Autre particularité de la F.O.R.A., a été son opposition à l’anarchisme spécifique organisé. Elle s’est opposée à ce courant bien qu’elle ait eu des relations avec ses propagandistes au moment où la lutte et les nécessités communes l’exigeaient. Surtout en ce qui concerne la solidarité. En se proclamant organisation anarchiste et en réunissant en son sein, par ses multiples cadres, tous les moyens et les possibilités pour développer une activité efficiente sur tous les terrains et dans tous les aspects de la vie sociale, la F.O.R.A. estimait défavorable la création d’organismes spécifiquement anarchistes parce que — selon les militants « foristes » — ceux-ci représentaient toujours de petites chapelles, créées à partir de certaines positions personnelles et désagrégeantes, et non des courants réels et déterminés. Elle insistait tout comme Malatesta — sur le fait que l’anarchiste devait se trouver fondu dans le peuple, confondu par ses actions et par ses luttes avec le peuple même, et non érigé en mentor théorique et doctrinaire. On ne comprend le peuple qu’en vivant ses problèmes et non en usant et abusant de slogans démagogiques ou dans la commode position du philosophe de clocher. Selon la F.O.R.A. les groupements anarchistes tendaient à se séparer d’une telle action — qui doit être journalière pour être efficace — en se convertissant en cénacles et non en exemples, exerçant une influence défavorable comme nouvelle élite hiérarchique et orientatrice, s’éloignant complètement du peuple, au détriment de l’idée anarchiste.

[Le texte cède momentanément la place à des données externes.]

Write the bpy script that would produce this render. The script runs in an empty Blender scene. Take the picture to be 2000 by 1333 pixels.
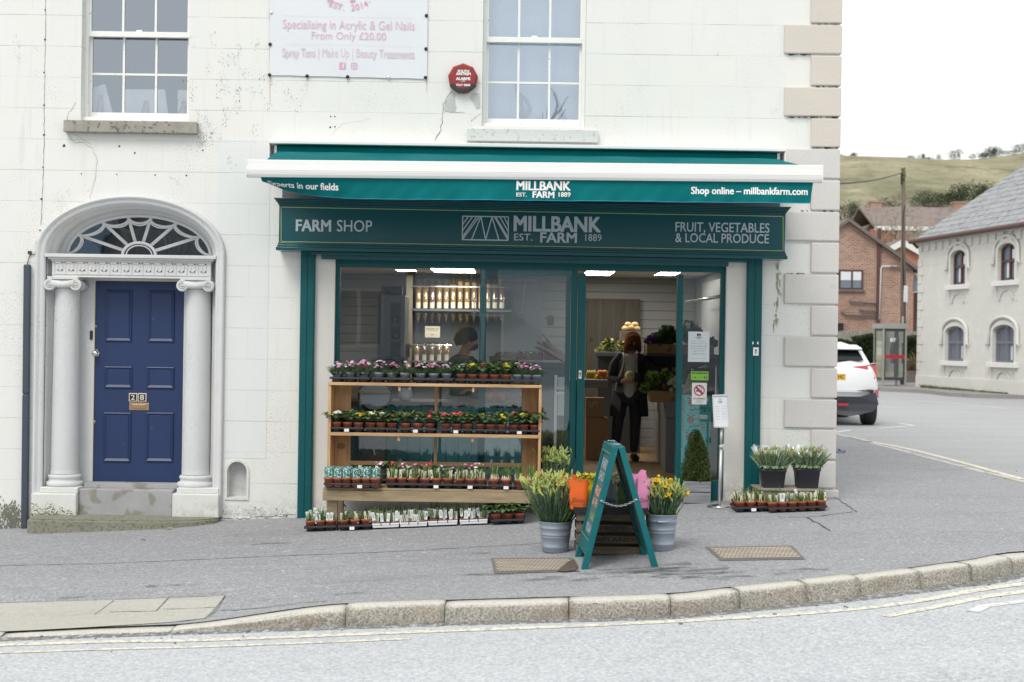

Cette position — particulière à la F.O.R.A. et aussi à la F.O.R.U. (Uruguay) — dans son propre énoncé, correspond au fond au souci manifeste de maintenir, avec une vigueur inaltérable, « un mouvement ouvrier anarchiste » qui serve de base, d’appui, et de noyau réalisateur, autant que d’exemple. Sans un mouvement de soutien et de structure populaires, le mouvement anarchiste se trouve condamné à la stérilité et les idées parviennent à se transformer en élucubrations de désœuvrés ou en théories de salon. Pour cette raison précise le mouvement ouvrier anarchiste doit se différencier des autres, se définir et se distinguer du neutralisme ou du déviationnisme des autres mouvements ouvriers, ainsi que des imprécisions de certains mouvements ouvriers soi-disant libertaires.
La F.O.R.A. ne ménageait pas la C.N.T. espagnole pour son souci d’« agglutination » des masses et elle affirmait que cette dernière souffrait de certains défauts à cause de cette tendance à grouper des éléments indécis qui ensuite pèsent comme une masse inerte, à la faveur du vote et de la loi de majorité, sur les décisions morales et finalistes provoquant un affaiblissement dans le ton idéologique de l’organisation, et s’opposant à la vieille U.S. Italienne par son absence de concrétion idéologique et par son caractère neutre, propre au syndicalisme révolutionnaire.
Il y eut aussi en Argentine, de cruelles luttes contre le réformisme, contre le syndicalisme de corruption politique, contre les plate-formistes et contre… les anarcho-dictateurs, ainsi appelés parce que partisans de certaines méthodes de la révolution russe, et d’une sorte de « prise de pouvoir » de la part des anarchistes.
Mais ceci est une tout autre question qui sera certainement traitée en une autre occasion.
(1) La Fédération Ouvrière Régionale Argentine (F.O.R.A,) n’est plus aujourd’hui qu’un reflet encore vivant et actif d’un passé vigoureux et inoubliable, jalonné par des luttes héroïques, souvent sanglantes, qui ont débuté au milieu du siècle dernier et dont la continuité organique a été enregistrée à partir de 1885. À cette époque, Malatesta, Mattei, Fazzi, Marzoratti, Matta, Ravasa, Nido, Gilimon, Prat, Gori et d’autres internationalistes contribuèrent à la fondation et à l’orientation de plusieurs groupements autonomes, de journaux et de revues, de centres d’activités, avec des militants de différentes langues et de différents pays.